Objective
Please give back word for word the lines below, from the first one through the one with "sc.camera = cam".

Provided material

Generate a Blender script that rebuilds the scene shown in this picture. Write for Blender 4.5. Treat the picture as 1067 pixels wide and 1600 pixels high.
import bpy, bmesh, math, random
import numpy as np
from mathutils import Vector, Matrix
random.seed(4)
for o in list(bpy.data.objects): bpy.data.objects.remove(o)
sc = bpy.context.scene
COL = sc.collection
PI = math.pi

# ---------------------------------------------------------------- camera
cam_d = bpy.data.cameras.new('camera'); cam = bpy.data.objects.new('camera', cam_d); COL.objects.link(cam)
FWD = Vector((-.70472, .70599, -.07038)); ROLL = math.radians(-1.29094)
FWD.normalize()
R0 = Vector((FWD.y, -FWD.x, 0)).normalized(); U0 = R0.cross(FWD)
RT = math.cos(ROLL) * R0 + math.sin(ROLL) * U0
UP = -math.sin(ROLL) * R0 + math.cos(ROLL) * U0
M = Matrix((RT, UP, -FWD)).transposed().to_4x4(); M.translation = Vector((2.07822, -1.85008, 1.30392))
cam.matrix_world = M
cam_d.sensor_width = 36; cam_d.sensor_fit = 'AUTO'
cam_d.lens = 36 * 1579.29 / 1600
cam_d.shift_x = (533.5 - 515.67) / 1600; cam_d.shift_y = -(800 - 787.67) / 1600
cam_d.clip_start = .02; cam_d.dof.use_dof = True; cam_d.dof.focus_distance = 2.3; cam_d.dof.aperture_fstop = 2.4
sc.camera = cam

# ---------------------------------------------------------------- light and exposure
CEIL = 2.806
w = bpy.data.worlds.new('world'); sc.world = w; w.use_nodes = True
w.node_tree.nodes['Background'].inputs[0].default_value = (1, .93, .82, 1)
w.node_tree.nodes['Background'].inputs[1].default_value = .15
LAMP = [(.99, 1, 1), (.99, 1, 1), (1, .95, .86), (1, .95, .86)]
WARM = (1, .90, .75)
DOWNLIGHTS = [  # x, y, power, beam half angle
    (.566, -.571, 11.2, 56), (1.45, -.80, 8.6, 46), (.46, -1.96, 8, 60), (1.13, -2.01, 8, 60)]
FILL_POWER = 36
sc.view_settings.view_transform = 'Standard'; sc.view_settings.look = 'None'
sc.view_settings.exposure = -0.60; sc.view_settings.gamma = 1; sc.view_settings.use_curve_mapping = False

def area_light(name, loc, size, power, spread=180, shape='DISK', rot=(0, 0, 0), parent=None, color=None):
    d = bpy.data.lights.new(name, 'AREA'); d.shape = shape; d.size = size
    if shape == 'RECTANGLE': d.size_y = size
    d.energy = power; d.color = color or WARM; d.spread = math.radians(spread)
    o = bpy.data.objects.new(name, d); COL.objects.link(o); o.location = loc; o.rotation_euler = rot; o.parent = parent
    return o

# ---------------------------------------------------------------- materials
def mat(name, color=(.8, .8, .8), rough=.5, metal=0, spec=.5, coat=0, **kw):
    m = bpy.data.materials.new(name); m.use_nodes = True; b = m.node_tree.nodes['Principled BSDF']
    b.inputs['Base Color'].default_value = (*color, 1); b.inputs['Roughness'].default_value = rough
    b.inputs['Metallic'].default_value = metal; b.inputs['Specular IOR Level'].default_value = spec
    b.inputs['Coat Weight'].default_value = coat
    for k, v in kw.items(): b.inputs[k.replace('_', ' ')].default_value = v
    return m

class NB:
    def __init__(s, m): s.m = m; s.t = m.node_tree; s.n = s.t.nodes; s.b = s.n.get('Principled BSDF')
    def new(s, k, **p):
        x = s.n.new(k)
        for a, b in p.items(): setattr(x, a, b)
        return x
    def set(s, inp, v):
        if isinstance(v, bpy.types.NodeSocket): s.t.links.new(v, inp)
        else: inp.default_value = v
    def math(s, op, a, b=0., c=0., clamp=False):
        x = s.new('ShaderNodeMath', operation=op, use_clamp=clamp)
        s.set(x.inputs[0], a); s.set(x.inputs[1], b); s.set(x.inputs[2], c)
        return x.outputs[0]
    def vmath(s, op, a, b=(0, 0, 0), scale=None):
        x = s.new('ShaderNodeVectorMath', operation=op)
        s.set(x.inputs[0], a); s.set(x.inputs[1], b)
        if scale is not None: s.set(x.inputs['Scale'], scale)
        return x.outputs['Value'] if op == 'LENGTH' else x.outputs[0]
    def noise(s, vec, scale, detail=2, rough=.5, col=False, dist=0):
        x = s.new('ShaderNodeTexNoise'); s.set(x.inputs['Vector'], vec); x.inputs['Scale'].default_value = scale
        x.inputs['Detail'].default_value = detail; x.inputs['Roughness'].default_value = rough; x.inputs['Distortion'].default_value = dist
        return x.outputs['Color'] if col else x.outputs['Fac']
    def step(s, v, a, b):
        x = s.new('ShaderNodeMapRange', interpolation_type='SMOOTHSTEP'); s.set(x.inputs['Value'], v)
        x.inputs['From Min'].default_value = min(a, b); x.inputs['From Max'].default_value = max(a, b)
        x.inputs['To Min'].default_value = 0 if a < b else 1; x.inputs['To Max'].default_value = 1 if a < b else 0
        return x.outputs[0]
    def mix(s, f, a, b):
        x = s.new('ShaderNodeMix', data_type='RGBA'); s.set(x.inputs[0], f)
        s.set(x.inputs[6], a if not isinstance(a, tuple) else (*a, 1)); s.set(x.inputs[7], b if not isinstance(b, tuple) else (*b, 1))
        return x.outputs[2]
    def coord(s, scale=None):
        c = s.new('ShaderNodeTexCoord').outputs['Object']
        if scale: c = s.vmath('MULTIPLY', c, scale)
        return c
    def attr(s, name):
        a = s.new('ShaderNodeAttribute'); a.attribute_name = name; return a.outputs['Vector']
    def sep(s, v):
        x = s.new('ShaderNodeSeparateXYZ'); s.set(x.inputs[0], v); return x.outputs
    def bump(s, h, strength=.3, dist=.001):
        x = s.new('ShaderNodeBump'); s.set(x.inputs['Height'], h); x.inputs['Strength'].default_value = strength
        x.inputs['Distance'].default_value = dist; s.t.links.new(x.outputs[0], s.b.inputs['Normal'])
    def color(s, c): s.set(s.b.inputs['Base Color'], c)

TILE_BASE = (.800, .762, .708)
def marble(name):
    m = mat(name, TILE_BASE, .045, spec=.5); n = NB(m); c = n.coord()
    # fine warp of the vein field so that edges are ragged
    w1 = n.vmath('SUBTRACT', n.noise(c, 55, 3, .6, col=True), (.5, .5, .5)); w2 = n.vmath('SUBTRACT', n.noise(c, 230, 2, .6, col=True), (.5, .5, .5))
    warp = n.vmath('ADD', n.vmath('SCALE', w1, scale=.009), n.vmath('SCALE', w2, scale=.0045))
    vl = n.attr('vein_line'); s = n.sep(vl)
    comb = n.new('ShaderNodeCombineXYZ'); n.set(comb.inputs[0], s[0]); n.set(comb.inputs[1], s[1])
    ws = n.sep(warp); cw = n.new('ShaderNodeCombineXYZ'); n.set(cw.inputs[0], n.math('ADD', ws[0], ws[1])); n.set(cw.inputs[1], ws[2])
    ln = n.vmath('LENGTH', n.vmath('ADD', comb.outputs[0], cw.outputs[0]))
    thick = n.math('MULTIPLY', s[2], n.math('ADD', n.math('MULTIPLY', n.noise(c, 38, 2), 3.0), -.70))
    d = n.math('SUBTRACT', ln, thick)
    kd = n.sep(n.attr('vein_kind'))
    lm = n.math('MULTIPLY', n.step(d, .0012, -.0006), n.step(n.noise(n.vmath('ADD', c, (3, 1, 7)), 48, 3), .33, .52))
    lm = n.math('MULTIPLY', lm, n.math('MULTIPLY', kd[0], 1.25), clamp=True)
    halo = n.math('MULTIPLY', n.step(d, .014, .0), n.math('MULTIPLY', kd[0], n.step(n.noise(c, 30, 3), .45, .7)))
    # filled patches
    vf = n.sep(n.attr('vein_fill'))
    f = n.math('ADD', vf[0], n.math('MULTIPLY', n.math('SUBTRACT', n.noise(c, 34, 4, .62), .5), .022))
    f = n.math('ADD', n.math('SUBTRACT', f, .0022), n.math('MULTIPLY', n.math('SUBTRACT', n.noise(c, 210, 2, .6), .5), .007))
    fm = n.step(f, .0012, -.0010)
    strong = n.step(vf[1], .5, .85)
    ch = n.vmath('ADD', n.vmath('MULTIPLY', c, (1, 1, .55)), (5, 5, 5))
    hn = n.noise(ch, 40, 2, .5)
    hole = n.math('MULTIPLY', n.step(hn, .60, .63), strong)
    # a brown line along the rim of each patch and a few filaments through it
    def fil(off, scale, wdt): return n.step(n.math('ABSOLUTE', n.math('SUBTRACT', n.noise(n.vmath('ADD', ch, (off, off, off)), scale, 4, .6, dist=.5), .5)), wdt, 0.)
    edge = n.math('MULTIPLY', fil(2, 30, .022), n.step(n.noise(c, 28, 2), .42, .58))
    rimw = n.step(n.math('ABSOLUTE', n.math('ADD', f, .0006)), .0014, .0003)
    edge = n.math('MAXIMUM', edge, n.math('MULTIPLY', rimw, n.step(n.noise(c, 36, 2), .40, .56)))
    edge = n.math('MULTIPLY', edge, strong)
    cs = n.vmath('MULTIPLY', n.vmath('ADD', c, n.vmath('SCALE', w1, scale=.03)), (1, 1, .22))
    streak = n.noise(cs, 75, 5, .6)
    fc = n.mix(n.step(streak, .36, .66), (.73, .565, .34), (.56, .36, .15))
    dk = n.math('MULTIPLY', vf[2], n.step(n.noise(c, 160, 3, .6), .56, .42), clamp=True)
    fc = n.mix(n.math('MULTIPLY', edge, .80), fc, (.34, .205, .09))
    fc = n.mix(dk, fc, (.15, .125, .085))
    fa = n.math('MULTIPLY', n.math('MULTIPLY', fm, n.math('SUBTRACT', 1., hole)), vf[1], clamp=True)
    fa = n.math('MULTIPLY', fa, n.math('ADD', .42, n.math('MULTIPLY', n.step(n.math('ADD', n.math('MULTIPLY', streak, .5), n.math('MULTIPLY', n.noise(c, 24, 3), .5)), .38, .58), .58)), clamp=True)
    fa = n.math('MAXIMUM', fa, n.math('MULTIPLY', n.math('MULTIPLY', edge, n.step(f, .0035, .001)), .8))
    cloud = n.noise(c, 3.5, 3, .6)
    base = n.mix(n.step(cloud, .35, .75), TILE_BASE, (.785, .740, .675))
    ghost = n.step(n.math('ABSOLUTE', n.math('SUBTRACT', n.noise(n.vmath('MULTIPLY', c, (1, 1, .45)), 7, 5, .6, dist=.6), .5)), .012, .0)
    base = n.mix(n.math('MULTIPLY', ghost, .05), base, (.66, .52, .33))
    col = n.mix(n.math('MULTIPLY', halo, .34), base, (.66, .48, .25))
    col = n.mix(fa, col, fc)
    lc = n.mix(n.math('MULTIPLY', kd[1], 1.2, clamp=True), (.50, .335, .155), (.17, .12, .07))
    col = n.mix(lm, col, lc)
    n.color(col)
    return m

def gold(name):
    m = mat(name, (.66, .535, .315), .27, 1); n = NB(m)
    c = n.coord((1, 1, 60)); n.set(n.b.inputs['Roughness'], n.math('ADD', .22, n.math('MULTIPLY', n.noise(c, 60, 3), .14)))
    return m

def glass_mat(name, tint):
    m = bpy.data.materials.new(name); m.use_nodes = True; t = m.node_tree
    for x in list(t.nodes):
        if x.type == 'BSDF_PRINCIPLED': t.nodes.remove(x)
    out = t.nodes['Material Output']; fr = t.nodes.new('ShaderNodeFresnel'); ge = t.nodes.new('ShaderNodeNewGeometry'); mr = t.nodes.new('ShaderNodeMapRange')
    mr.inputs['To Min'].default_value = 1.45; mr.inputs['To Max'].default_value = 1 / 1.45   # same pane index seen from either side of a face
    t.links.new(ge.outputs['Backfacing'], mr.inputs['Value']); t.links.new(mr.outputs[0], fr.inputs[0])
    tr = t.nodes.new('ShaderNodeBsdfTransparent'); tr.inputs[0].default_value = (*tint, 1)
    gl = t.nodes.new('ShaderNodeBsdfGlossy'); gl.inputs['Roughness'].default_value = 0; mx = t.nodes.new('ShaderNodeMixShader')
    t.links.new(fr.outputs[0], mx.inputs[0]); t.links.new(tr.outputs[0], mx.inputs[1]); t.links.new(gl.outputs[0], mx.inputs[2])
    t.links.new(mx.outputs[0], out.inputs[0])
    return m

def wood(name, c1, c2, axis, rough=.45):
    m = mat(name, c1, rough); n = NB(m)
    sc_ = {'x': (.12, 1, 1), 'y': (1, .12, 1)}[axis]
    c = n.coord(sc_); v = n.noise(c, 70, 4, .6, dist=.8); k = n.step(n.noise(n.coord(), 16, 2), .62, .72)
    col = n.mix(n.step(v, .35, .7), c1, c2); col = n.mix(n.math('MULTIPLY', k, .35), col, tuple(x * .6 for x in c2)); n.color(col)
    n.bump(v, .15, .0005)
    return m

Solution
Generate a Blender script that rebuilds the scene shown in this picture. Write for Blender 4.5. Treat the picture as 1067 pixels wide and 1600 pixels high.
import bpy, bmesh, math, random
import numpy as np
from mathutils import Vector, Matrix
random.seed(4)
for o in list(bpy.data.objects): bpy.data.objects.remove(o)
sc = bpy.context.scene
COL = sc.collection
PI = math.pi

# ---------------------------------------------------------------- camera
cam_d = bpy.data.cameras.new('camera'); cam = bpy.data.objects.new('camera', cam_d); COL.objects.link(cam)
FWD = Vector((-.70472, .70599, -.07038)); ROLL = math.radians(-1.29094)
FWD.normalize()
R0 = Vector((FWD.y, -FWD.x, 0)).normalized(); U0 = R0.cross(FWD)
RT = math.cos(ROLL) * R0 + math.sin(ROLL) * U0
UP = -math.sin(ROLL) * R0 + math.cos(ROLL) * U0
M = Matrix((RT, UP, -FWD)).transposed().to_4x4(); M.translation = Vector((2.07822, -1.85008, 1.30392))
cam.matrix_world = M
cam_d.sensor_width = 36; cam_d.sensor_fit = 'AUTO'
cam_d.lens = 36 * 1579.29 / 1600
cam_d.shift_x = (533.5 - 515.67) / 1600; cam_d.shift_y = -(800 - 787.67) / 1600
cam_d.clip_start = .02; cam_d.dof.use_dof = True; cam_d.dof.focus_distance = 2.3; cam_d.dof.aperture_fstop = 2.4
sc.camera = cam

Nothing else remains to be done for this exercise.